London - Amid increasing fears of radicalisation of young British Muslims, questions are being asked about the role mosques and Muslim organisations in the country are playing, or failing to play, to stop this dangerous phenomenon.
Estimates of British membership in the Islamic State (ISIS) range from 500-2,000, according to British Muslim Member of Parliament Khalid Mahmood in November 2014.
But questions remain over how to counter this dangerous ideology that is increasingly gaining purchase among some segments of the British Muslim community, with many calling for tighter regulation of mosques.
Unlike most countries in the Arab world, mosques in the United Kingdom are largely unregulated, with a number of independent bodies such as the Mosques and Imams National Advisory Board (MINAB), the Muslim Association of Britain (MAB) and the British Council of Muslims seeking, and competing, to fill that gap.

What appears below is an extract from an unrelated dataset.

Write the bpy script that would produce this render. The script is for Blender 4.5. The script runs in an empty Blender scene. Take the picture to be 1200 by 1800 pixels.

In other words, there is no across-the-board standard for who can call themselves an imam in Britain or what they can or cannot preach. While some applaud this pluralistic approach, others are concerned that it leaves the door open for the proliferation of extremist ideology.
This is also at odds with the situation in most Middle Eastern countries, where imams must be approved by the government. Egypt’s Ministry of Awqaf, in charge of religious endowments, for example, in late 2013 banned clerics who had not graduated from al-Azhar from preaching in a bid to unify religious discourse in the country.
Although ISIS does most of its recruiting online, security experts say that an extremist, albeit non-violent, strain of political Islamist ideology is being perpetuated in some British mosques.
Prime Minister David Cameron said there were some among British Muslims who have “quietly condoned extremist ideology rather than confront it”.
“There are people who hold some of these views who don’t go as far as advocating violence, but do buy into some of these prejudices, giving the extreme Islamist narrative weight and telling fellow Muslims ‘you are part of this’,” Cameron told a security conference last month.
After initially becoming enamoured with non-violent radical views, a sub-section of disillusioned and isolated young Muslims become easy pickings for ISIS’s online recruiters. More than this, the sheer extremism and brutality of ISIS’s hard-line ideology, rhetoric and methodology has moved the goal posts in terms of the definition of “moderate” Islamic discourse.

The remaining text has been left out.